TASK REQUIREMENTS: Below is some material; set it all down exactly, apart from the pictures.

SUPPLIED INFORMATION:

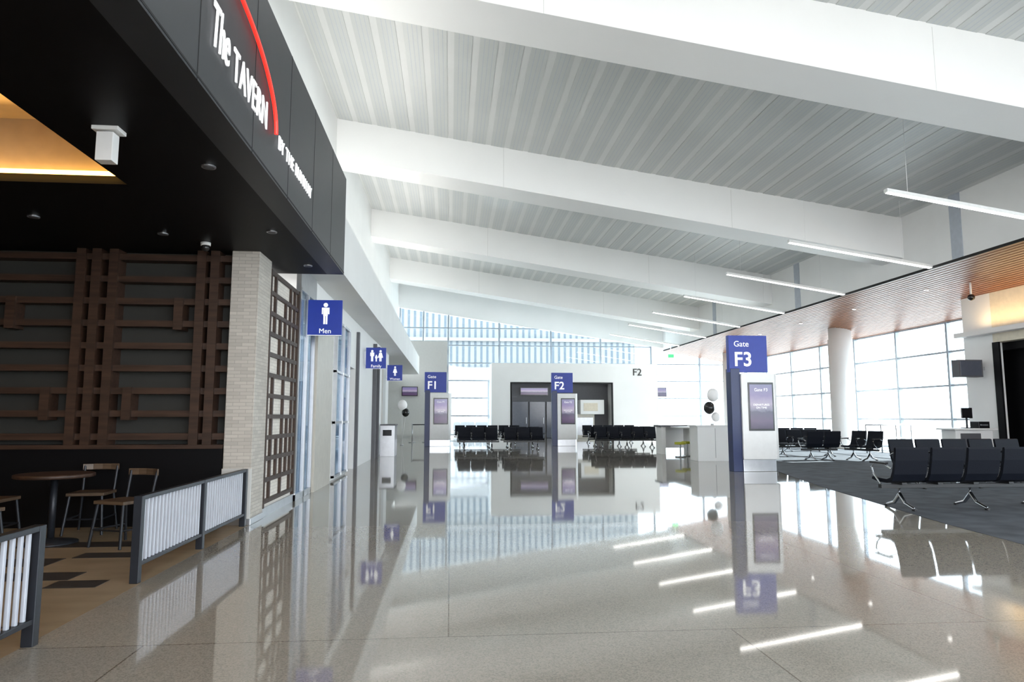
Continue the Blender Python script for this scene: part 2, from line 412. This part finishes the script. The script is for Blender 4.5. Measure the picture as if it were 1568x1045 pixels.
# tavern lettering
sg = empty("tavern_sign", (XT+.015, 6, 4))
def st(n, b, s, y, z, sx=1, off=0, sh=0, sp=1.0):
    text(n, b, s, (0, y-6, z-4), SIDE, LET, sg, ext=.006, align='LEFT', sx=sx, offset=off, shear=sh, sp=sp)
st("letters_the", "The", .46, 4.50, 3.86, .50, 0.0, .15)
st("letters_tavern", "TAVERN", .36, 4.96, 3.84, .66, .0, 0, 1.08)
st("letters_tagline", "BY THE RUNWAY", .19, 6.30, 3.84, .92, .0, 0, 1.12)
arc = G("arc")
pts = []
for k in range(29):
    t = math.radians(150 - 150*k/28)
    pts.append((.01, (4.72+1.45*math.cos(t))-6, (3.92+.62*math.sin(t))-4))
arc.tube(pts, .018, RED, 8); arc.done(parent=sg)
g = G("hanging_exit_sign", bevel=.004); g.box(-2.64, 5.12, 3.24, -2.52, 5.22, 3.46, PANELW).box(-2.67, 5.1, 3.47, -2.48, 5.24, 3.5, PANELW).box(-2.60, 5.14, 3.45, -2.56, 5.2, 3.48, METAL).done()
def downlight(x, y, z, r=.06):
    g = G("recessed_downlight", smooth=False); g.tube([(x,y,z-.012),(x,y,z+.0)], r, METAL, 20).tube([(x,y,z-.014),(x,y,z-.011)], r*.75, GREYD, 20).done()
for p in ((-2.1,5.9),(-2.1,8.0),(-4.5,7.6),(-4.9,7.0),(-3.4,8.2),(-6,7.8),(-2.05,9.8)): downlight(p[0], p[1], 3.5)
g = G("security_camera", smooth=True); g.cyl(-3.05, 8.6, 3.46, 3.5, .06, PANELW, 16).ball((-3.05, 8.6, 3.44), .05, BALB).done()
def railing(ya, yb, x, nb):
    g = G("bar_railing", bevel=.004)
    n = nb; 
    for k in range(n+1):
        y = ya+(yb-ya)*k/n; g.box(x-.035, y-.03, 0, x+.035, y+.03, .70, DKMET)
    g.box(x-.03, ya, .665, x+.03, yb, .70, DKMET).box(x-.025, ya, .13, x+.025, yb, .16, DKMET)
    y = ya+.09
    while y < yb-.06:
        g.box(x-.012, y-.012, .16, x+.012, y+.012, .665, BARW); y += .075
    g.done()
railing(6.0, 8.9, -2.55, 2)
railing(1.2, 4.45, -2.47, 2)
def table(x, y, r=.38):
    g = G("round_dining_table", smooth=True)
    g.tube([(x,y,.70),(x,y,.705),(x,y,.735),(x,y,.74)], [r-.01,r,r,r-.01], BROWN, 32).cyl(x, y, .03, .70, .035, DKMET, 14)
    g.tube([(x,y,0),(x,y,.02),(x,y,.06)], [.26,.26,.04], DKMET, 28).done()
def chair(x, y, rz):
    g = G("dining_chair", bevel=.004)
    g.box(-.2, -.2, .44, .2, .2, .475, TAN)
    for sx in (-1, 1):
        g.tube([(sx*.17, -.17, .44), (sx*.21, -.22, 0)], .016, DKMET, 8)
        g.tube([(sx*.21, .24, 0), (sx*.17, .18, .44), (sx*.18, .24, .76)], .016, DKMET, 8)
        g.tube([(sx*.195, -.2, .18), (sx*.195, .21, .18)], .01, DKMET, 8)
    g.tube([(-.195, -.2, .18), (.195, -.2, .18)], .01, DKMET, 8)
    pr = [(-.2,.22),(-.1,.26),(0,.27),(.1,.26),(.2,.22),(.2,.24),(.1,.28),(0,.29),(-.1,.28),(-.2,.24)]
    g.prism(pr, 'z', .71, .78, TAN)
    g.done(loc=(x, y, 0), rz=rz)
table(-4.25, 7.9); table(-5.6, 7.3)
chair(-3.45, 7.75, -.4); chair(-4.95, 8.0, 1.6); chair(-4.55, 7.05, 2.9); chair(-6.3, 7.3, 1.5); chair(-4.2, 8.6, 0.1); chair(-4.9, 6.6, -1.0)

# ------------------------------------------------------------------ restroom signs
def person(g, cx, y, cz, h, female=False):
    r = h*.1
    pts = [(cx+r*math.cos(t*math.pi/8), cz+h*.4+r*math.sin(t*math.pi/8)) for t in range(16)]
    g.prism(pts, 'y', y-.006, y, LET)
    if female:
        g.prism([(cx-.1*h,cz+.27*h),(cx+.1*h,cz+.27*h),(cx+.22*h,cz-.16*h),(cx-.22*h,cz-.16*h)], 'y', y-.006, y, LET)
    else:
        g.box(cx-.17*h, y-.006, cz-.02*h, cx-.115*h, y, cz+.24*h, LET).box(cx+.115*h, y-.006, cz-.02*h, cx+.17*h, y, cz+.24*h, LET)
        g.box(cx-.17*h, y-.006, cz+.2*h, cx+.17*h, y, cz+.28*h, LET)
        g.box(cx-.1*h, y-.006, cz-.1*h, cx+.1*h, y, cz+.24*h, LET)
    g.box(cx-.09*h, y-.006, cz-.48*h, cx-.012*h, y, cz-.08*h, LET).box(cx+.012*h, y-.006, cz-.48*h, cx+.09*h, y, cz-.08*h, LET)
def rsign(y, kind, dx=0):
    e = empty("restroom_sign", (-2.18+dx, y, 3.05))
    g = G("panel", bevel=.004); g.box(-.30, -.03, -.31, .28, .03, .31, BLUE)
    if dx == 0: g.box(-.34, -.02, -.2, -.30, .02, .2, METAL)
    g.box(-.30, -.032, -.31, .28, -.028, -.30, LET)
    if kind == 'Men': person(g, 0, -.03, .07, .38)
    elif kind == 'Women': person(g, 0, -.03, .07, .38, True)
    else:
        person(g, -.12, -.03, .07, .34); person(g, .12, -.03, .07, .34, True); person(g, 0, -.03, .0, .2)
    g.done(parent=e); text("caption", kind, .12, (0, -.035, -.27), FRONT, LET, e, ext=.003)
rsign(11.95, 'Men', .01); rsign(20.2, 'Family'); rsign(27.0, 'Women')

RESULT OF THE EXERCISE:
Continue the Blender Python script for this scene: part 2, from line 412. This part finishes the script. The script is for Blender 4.5. Measure the picture as if it were 1568x1045 pixels.
# tavern lettering
sg = empty("tavern_sign", (XT+.015, 6, 4))
def st(n, b, s, y, z, sx=1, off=0, sh=0, sp=1.0):
    text(n, b, s, (0, y-6, z-4), SIDE, LET, sg, ext=.006, align='LEFT', sx=sx, offset=off, shear=sh, sp=sp)
st("letters_the", "The", .46, 4.50, 3.86, .50, 0.0, .15)
st("letters_tavern", "TAVERN", .36, 4.96, 3.84, .66, .0, 0, 1.08)
st("letters_tagline", "BY THE RUNWAY", .19, 6.30, 3.84, .92, .0, 0, 1.12)
arc = G("arc")
pts = []
for k in range(29):
    t = math.radians(150 - 150*k/28)
    pts.append((.01, (4.72+1.45*math.cos(t))-6, (3.92+.62*math.sin(t))-4))
arc.tube(pts, .018, RED, 8); arc.done(parent=sg)
g = G("hanging_exit_sign", bevel=.004); g.box(-2.64, 5.12, 3.24, -2.52, 5.22, 3.46, PANELW).box(-2.67, 5.1, 3.47, -2.48, 5.24, 3.5, PANELW).box(-2.60, 5.14, 3.45, -2.56, 5.2, 3.48, METAL).done()
def downlight(x, y, z, r=.06):
    g = G("recessed_downlight", smooth=False); g.tube([(x,y,z-.012),(x,y,z+.0)], r, METAL, 20).tube([(x,y,z-.014),(x,y,z-.011)], r*.75, GREYD, 20).done()
for p in ((-2.1,5.9),(-2.1,8.0),(-4.5,7.6),(-4.9,7.0),(-3.4,8.2),(-6,7.8),(-2.05,9.8)): downlight(p[0], p[1], 3.5)
g = G("security_camera", smooth=True); g.cyl(-3.05, 8.6, 3.46, 3.5, .06, PANELW, 16).ball((-3.05, 8.6, 3.44), .05, BALB).done()
def railing(ya, yb, x, nb):
    g = G("bar_railing", bevel=.004)
    n = nb; 
    for k in range(n+1):
        y = ya+(yb-ya)*k/n; g.box(x-.035, y-.03, 0, x+.035, y+.03, .70, DKMET)
    g.box(x-.03, ya, .665, x+.03, yb, .70, DKMET).box(x-.025, ya, .13, x+.025, yb, .16, DKMET)
    y = ya+.09
    while y < yb-.06:
        g.box(x-.012, y-.012, .16, x+.012, y+.012, .665, BARW); y += .075
    g.done()
railing(6.0, 8.9, -2.55, 2)
railing(1.2, 4.45, -2.47, 2)
def table(x, y, r=.38):
    g = G("round_dining_table", smooth=True)
    g.tube([(x,y,.70),(x,y,.705),(x,y,.735),(x,y,.74)], [r-.01,r,r,r-.01], BROWN, 32).cyl(x, y, .03, .70, .035, DKMET, 14)
    g.tube([(x,y,0),(x,y,.02),(x,y,.06)], [.26,.26,.04], DKMET, 28).done()
def chair(x, y, rz):
    g = G("dining_chair", bevel=.004)
    g.box(-.2, -.2, .44, .2, .2, .475, TAN)
    for sx in (-1, 1):
        g.tube([(sx*.17, -.17, .44), (sx*.21, -.22, 0)], .016, DKMET, 8)
        g.tube([(sx*.21, .24, 0), (sx*.17, .18, .44), (sx*.18, .24, .76)], .016, DKMET, 8)
        g.tube([(sx*.195, -.2, .18), (sx*.195, .21, .18)], .01, DKMET, 8)
    g.tube([(-.195, -.2, .18), (.195, -.2, .18)], .01, DKMET, 8)
    pr = [(-.2,.22),(-.1,.26),(0,.27),(.1,.26),(.2,.22),(.2,.24),(.1,.28),(0,.29),(-.1,.28),(-.2,.24)]
    g.prism(pr, 'z', .71, .78, TAN)
    g.done(loc=(x, y, 0), rz=rz)
table(-4.25, 7.9); table(-5.6, 7.3)
chair(-3.45, 7.75, -.4); chair(-4.95, 8.0, 1.6); chair(-4.55, 7.05, 2.9); chair(-6.3, 7.3, 1.5); chair(-4.2, 8.6, 0.1); chair(-4.9, 6.6, -1.0)

# ------------------------------------------------------------------ restroom signs
def person(g, cx, y, cz, h, female=False):
    r = h*.1
    pts = [(cx+r*math.cos(t*math.pi/8), cz+h*.4+r*math.sin(t*math.pi/8)) for t in range(16)]
    g.prism(pts, 'y', y-.006, y, LET)
    if female:
        g.prism([(cx-.1*h,cz+.27*h),(cx+.1*h,cz+.27*h),(cx+.22*h,cz-.16*h),(cx-.22*h,cz-.16*h)], 'y', y-.006, y, LET)
    else:
        g.box(cx-.17*h, y-.006, cz-.02*h, cx-.115*h, y, cz+.24*h, LET).box(cx+.115*h, y-.006, cz-.02*h, cx+.17*h, y, cz+.24*h, LET)
        g.box(cx-.17*h, y-.006, cz+.2*h, cx+.17*h, y, cz+.28*h, LET)
        g.box(cx-.1*h, y-.006, cz-.1*h, cx+.1*h, y, cz+.24*h, LET)
    g.box(cx-.09*h, y-.006, cz-.48*h, cx-.012*h, y, cz-.08*h, LET).box(cx+.012*h, y-.006, cz-.48*h, cx+.09*h, y, cz-.08*h, LET)
def rsign(y, kind, dx=0):
    e = empty("restroom_sign", (-2.18+dx, y, 3.05))
    g = G("panel", bevel=.004); g.box(-.30, -.03, -.31, .28, .03, .31, BLUE)
    if dx == 0: g.box(-.34, -.02, -.2, -.30, .02, .2, METAL)
    g.box(-.30, -.032, -.31, .28, -.028, -.30, LET)
    if kind == 'Men': person(g, 0, -.03, .07, .38)
    elif kind == 'Women': person(g, 0, -.03, .07, .38, True)
    else:
        person(g, -.12, -.03, .07, .34); person(g, .12, -.03, .07, .34, True); person(g, 0, -.03, .0, .2)
    g.done(parent=e); text("caption", kind, .12, (0, -.035, -.27), FRONT, LET, e, ext=.003)
rsign(11.95, 'Men', .01); rsign(20.2, 'Family'); rsign(27.0, 'Women')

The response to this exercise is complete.